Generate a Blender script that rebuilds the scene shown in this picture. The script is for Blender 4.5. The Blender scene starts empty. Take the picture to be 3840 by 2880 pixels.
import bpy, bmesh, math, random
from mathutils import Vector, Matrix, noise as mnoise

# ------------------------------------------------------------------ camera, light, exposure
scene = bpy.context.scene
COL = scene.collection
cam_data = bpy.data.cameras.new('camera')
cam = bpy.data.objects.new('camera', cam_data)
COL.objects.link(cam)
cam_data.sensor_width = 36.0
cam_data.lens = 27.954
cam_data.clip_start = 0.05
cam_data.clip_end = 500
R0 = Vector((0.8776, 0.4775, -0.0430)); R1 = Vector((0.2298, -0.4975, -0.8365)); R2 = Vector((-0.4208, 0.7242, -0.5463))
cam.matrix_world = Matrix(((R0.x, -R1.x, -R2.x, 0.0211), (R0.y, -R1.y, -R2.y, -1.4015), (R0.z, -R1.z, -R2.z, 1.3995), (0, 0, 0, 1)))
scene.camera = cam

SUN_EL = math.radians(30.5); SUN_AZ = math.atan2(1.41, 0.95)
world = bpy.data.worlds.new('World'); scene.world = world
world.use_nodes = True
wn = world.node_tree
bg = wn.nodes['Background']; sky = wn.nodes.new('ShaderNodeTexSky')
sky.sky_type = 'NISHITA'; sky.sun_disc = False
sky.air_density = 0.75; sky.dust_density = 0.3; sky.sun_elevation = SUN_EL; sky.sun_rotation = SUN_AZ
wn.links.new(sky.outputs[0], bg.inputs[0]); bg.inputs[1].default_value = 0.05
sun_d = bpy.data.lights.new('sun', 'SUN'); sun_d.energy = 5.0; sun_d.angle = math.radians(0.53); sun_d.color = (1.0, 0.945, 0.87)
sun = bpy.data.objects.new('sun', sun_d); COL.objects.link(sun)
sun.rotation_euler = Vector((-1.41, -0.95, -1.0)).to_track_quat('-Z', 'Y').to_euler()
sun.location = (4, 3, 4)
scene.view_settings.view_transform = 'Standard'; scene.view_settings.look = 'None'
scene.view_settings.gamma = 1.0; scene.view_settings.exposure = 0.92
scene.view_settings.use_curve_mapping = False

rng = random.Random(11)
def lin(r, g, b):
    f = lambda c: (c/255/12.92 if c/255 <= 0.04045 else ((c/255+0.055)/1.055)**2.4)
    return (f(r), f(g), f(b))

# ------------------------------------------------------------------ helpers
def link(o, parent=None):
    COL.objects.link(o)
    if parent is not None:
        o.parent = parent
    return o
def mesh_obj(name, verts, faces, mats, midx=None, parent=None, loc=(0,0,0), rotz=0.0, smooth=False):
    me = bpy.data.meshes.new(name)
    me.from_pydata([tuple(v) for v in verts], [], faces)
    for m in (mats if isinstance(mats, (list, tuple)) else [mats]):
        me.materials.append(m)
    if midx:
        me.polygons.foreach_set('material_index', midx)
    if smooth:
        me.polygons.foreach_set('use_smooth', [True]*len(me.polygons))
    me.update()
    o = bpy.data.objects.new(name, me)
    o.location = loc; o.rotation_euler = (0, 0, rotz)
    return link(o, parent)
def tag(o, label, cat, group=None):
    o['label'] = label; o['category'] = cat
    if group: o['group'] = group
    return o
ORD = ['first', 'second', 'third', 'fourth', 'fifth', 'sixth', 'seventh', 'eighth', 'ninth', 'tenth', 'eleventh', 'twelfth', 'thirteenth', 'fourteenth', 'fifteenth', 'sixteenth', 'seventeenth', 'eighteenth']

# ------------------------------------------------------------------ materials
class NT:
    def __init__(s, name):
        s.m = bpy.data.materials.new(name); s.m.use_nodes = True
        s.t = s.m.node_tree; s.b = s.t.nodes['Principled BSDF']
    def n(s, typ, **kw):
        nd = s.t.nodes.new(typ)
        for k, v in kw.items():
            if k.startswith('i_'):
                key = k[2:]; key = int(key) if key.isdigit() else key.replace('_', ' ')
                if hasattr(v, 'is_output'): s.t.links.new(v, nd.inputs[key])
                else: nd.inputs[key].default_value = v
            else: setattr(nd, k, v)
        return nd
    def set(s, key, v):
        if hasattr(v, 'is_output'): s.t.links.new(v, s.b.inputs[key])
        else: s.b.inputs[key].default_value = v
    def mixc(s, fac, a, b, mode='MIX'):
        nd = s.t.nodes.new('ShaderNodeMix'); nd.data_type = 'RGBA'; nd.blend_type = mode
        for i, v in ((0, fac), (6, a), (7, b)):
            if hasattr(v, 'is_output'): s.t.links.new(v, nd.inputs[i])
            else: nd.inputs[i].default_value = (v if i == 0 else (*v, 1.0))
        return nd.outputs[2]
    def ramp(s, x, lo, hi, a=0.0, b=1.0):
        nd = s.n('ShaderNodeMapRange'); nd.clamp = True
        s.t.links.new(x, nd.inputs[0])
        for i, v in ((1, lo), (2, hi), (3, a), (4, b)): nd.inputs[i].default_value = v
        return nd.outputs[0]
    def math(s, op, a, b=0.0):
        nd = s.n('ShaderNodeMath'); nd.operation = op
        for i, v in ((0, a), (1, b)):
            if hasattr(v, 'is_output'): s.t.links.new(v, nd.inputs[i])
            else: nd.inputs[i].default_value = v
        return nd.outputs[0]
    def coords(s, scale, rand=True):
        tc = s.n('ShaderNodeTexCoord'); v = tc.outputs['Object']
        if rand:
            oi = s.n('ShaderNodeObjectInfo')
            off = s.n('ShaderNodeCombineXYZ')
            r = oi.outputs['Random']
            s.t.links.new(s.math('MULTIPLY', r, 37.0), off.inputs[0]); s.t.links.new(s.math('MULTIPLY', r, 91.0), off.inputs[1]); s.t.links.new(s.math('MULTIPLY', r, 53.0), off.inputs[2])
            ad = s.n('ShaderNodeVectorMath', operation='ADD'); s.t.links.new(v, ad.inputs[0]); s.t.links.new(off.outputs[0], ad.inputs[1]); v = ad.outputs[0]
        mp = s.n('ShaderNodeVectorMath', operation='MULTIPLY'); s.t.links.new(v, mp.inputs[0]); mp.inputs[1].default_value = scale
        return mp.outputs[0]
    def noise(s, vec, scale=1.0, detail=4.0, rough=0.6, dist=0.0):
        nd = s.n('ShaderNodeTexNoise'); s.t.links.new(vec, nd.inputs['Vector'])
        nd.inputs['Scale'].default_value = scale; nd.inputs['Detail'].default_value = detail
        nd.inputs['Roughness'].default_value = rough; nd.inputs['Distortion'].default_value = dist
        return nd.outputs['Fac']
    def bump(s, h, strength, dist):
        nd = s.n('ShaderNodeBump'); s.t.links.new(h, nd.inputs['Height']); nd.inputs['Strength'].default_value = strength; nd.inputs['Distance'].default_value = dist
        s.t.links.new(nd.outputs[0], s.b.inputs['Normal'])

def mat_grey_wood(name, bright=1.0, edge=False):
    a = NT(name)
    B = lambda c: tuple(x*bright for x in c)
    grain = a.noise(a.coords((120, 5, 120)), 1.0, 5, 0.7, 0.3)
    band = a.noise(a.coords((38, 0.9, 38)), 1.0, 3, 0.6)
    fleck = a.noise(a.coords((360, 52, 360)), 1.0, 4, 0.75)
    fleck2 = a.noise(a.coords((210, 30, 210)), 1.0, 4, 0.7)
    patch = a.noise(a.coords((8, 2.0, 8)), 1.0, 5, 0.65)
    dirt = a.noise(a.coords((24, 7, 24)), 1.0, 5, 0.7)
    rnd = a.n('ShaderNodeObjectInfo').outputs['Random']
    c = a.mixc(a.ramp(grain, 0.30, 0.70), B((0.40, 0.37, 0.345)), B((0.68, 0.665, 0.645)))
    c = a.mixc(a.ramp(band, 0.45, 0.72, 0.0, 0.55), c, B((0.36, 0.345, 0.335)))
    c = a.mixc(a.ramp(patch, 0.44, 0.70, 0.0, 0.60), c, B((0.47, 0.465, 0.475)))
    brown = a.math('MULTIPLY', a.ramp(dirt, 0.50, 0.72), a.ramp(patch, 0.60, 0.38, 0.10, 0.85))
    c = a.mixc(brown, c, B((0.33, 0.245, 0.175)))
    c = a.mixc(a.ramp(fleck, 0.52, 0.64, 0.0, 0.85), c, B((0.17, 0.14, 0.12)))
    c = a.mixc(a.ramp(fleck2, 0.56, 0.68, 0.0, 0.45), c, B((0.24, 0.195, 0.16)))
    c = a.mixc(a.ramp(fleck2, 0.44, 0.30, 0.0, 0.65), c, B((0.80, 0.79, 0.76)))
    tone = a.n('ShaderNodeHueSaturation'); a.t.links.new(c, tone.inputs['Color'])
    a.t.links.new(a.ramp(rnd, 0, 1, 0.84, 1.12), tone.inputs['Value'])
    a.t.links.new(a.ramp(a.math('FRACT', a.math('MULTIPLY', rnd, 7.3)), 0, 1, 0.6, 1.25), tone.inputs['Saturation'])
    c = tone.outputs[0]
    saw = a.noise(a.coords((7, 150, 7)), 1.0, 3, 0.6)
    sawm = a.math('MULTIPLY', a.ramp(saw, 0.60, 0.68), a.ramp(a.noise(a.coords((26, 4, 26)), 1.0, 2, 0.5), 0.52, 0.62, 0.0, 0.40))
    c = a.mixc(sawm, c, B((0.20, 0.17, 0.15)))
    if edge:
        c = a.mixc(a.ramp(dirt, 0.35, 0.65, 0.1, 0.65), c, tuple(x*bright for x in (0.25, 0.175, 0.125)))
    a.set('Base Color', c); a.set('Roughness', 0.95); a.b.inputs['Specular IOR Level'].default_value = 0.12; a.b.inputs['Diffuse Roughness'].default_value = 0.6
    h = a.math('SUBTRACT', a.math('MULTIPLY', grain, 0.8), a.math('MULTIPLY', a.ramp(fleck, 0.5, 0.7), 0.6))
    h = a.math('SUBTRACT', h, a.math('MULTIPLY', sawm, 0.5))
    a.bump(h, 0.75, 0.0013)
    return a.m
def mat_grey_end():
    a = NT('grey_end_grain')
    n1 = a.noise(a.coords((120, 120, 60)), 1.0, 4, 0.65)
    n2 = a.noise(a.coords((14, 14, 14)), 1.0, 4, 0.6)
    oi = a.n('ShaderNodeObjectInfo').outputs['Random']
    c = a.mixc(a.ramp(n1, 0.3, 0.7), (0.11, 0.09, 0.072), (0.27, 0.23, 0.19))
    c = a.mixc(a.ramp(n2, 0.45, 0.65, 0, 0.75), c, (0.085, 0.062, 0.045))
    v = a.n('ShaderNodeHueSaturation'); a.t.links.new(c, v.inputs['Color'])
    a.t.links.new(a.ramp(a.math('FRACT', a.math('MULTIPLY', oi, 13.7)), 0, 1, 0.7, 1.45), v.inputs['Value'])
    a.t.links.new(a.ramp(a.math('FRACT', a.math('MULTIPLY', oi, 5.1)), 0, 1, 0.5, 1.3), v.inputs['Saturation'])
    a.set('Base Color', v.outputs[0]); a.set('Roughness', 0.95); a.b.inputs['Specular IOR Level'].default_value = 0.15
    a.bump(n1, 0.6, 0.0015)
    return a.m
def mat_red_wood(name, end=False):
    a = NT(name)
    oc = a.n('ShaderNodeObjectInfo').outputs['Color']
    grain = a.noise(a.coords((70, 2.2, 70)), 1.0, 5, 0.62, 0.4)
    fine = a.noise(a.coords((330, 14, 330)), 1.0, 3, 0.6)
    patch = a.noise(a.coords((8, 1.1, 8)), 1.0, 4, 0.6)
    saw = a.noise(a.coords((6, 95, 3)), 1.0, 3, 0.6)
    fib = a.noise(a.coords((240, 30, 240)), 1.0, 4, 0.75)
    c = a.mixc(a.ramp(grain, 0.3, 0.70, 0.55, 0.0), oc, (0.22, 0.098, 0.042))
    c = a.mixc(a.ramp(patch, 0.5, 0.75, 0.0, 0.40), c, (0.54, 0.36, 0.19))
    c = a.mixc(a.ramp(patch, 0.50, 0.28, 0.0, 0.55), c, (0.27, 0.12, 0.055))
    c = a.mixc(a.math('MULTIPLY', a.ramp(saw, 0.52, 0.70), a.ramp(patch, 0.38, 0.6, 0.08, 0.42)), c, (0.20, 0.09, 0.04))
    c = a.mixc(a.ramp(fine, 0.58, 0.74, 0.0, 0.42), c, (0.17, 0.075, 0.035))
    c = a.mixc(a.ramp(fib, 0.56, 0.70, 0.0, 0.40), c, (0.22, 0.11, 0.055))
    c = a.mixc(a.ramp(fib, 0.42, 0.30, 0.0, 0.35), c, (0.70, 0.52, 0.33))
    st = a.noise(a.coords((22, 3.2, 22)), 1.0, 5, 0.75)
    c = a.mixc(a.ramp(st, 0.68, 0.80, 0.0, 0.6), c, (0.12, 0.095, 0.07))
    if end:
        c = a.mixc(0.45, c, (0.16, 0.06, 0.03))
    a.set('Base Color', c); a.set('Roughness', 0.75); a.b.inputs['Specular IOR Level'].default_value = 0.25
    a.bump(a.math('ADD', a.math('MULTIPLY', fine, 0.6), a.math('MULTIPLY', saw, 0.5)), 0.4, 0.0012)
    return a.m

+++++

GIVEN REQUEST | All lines from the beginning of the material above through the one with "scene.camera = cam" need to be returned exactly; please return those and only those.

EXERCISE ANSWER |
Generate a Blender script that rebuilds the scene shown in this picture. The script is for Blender 4.5. The Blender scene starts empty. Take the picture to be 3840 by 2880 pixels.
import bpy, bmesh, math, random
from mathutils import Vector, Matrix, noise as mnoise

# ------------------------------------------------------------------ camera, light, exposure
scene = bpy.context.scene
COL = scene.collection
cam_data = bpy.data.cameras.new('camera')
cam = bpy.data.objects.new('camera', cam_data)
COL.objects.link(cam)
cam_data.sensor_width = 36.0
cam_data.lens = 27.954
cam_data.clip_start = 0.05
cam_data.clip_end = 500
R0 = Vector((0.8776, 0.4775, -0.0430)); R1 = Vector((0.2298, -0.4975, -0.8365)); R2 = Vector((-0.4208, 0.7242, -0.5463))
cam.matrix_world = Matrix(((R0.x, -R1.x, -R2.x, 0.0211), (R0.y, -R1.y, -R2.y, -1.4015), (R0.z, -R1.z, -R2.z, 1.3995), (0, 0, 0, 1)))
scene.camera = cam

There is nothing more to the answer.